Mas, os iraquianos não têm meios para agir contra os ocupantes. Os Estados Unidos não aceitaram a jurisdição do Tribunal Penal Internacional (TPI), criado pelo Tratado de Roma para investigar denúncias de crimes de guerra e contra a humanidade e atos de genocídio. Para o governo norte-americano, esse tribunal pode realizar “investigações com motivação política e julgamento de funcionários militares e políticos” dos Estados Unidos. Essa oposição ao TPI contrasta fortemente com o decisivo apoio a essa corte da maioria dos aliados mais próximos de Washington. Os iraquianos tampouco encontraram um modo para agir judicialmente contra as forças ocupantes.

Como não têm aberta a porta da justiça, agora muitos iraquianos recorrem a mecanismos ilícitos, e devolvem os golpes à ocupação e ao próprio governo. “A única maneira de fazê-lo é à ponta de pistola. Eles nos invadiram dessa forma e nos parece ridículo falar de alguma outra maneira de recuperar o que nos pertence”, disse à IPS Ali Aziz, de 32 anos, morador em Ramadi, cem quilômetros a oeste da capital. Aziz contou que perdeu vários amigos em ataques de soldados norte-americanos. “Todos agem com hipocrisia. Só nós reclamamos nossos direitos como nos parece adequado”, acrescentou.

A organização de direitos humanos Al-Raya apresentou uma demanda em um tribunal de Faluja contra as forças norte-americanas em 2004, após uma ofensiva militar maciça que devastou essa cidade do centro do Iraque. Três quartos dos edifícios de Faluja foram destruídos ou seriamente danificados no ataque, registrado em novembro de 2004. Mas, a resposta das forças de segurança iraquianas, apoiadas pelos Estados Unidos, foi arremeter contra a Al-Raya.

“O secretário-geral da organização foi preso pela policia de Faluja por razões que desconhecemos, e o grupo já não funciona mais”, disse em Bagdá um membro da direção da Al-Raya, que pediu para não ser identificado. “Não é o momento adequado para falar sobre responsabilidades, quando ainda ocorrem matanças diariamente, cometidas por soldados norte-americanos e iraquianos. Apenas Deus sabe se isso será possível”, acrescentou.

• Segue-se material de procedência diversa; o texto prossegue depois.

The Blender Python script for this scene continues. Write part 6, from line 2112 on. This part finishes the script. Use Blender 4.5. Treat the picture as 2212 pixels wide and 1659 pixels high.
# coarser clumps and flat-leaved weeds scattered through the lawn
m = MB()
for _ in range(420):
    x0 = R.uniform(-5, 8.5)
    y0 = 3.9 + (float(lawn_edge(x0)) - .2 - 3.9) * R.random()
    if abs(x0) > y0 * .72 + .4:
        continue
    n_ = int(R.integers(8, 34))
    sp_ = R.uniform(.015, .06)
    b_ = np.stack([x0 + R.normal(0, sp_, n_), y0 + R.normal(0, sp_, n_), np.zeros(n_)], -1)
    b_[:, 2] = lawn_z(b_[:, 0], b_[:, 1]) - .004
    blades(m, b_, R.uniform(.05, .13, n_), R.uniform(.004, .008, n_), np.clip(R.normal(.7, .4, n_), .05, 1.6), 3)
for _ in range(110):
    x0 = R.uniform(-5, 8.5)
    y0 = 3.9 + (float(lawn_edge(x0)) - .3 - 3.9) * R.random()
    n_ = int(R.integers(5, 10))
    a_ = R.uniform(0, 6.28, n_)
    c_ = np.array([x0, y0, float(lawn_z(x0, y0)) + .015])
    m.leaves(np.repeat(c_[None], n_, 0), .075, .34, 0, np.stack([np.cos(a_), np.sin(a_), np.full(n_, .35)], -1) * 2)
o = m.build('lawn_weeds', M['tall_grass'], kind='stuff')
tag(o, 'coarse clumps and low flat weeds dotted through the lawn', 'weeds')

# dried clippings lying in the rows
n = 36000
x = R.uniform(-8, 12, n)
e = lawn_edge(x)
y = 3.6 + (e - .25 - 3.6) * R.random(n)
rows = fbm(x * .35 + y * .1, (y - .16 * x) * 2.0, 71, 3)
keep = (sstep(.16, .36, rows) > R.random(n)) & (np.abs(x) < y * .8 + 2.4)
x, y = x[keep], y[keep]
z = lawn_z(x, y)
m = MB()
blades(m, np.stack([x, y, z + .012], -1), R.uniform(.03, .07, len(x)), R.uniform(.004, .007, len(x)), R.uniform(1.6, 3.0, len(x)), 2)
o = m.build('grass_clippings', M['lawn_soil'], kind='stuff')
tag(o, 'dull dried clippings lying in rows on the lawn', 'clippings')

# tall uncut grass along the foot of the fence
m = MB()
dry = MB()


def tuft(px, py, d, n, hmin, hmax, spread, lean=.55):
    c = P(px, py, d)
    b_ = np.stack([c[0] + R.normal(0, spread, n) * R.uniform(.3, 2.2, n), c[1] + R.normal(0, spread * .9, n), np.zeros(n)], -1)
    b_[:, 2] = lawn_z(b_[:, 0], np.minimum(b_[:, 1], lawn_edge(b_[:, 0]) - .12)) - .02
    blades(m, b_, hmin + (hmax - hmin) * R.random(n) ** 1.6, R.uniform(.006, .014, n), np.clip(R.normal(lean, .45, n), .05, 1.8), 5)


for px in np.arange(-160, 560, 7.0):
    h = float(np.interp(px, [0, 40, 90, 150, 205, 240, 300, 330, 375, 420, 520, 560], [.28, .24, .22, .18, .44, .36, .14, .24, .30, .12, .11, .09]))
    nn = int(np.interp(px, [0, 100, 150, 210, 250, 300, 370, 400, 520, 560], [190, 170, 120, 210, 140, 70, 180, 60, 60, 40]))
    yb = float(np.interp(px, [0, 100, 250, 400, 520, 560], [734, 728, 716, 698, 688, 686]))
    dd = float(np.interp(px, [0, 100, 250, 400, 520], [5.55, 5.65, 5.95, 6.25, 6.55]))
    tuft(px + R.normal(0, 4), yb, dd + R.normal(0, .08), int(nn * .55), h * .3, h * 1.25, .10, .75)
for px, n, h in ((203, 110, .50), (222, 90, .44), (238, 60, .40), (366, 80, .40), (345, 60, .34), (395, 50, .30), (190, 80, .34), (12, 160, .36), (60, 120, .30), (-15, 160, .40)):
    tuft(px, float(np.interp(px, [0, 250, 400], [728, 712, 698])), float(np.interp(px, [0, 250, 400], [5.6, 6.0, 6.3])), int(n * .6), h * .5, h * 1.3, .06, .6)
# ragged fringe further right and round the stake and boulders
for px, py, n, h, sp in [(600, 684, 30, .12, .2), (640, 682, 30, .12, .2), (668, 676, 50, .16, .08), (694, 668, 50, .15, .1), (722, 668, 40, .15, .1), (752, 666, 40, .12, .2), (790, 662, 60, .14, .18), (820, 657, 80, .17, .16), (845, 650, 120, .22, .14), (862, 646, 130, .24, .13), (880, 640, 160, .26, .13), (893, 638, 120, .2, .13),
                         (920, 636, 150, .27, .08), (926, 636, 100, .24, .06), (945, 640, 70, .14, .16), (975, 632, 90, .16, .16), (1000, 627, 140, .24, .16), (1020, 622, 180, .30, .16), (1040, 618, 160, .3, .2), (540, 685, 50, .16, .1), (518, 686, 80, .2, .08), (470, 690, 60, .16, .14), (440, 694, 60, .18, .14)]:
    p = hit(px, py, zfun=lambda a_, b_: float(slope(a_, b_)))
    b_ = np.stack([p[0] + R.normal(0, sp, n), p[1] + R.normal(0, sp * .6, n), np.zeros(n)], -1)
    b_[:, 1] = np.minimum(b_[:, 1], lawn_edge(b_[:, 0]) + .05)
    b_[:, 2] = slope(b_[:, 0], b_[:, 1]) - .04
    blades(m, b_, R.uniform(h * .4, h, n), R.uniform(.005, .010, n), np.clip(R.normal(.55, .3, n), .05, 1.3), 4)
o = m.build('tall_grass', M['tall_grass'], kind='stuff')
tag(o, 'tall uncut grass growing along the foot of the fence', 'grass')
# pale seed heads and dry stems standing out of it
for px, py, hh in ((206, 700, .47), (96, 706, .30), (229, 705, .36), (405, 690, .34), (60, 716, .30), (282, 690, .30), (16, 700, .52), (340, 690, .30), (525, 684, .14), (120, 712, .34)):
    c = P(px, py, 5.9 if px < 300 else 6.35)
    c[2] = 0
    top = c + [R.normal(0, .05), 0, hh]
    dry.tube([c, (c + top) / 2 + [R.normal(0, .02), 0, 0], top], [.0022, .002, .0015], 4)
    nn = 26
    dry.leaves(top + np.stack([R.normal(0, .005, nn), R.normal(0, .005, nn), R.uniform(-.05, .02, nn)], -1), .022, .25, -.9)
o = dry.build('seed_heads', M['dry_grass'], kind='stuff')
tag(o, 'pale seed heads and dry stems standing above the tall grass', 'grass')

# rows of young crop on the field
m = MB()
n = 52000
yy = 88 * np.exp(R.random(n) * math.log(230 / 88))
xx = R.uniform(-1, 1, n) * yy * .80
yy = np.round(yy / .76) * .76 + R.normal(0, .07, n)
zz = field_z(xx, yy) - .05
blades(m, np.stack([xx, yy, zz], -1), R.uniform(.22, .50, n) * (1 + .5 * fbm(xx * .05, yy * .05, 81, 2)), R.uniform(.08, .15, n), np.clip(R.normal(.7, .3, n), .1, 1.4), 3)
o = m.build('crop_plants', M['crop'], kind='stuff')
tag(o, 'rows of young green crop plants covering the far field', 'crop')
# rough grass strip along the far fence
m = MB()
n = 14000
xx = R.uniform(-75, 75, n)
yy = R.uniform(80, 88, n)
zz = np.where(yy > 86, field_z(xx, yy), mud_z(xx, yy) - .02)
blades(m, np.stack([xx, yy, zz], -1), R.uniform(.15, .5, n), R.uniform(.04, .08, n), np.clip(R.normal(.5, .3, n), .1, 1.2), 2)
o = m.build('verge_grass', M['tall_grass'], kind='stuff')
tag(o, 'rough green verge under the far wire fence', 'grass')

No julgamento de criminosos de guerra nazistas em Nuremberg, na Alemanha, em 1946, um juiz dos Estados Unidos escreveu: “Iniciar uma guerra de agressão não é apenas um delito internacional: é o delito internacional supremo, que difere de outros crimes de guerra somente por conter dentro de si o mal acumulado de todos”. No dia 16 de setembro de 2004, a invasão do Iraque foi qualificada pelo então secretário-geral da Organização das Nações Unidas, Kofi Annan, de “ato ilegal que infringiu a Carta” constitutiva da ONU.

A falta de responsabilidades parece levar a um apoio maior à resistência armada contra as forças de ocupação. “De qual responsabilidade estão falando, senhor”, perguntou Abu Jassim, de Faluja, que perdeu quatro familiares quando uma bomba norte-americana destruiu sua casa na primeira ofensiva na cidade, em abril de 2004. “Os norte-americanos são criminosos, e todo mundo está encobrindo seus crimes”, disse. Eles serão responsabilizados “por Alá e pelos heróis da resistência iraquiana”, ressaltou.

Os iraquianos também estão indignados pela destruição de sua infra-estrutura civil, da qual ninguém se encarrega.

As ações dos Estados Unidos “para destruir deliberadamente a infra-estrutura iraquiana devem ser vistas como um crime contra a humanidade”, disse à IPS o engenheiro Jalal Abdulla, do Ministério de Eletricidade em Bagdá. “Eles não precisavam fazer isso para apoiar sua operação militar, mas o fizeram apenas para causar centenas de milhares de mortes por nenhuma outra razão que não a crueldade”, lamentou. Outros dão rédea solta à frustração contra a ONU, que vêem como um organismo impotente. “As Nações Unidas deveriam ser o lugar para perguntar a esses norte-americanos por que cometeram tantos crimes no Iraque”, disse Malik Hammad, de Bagdá.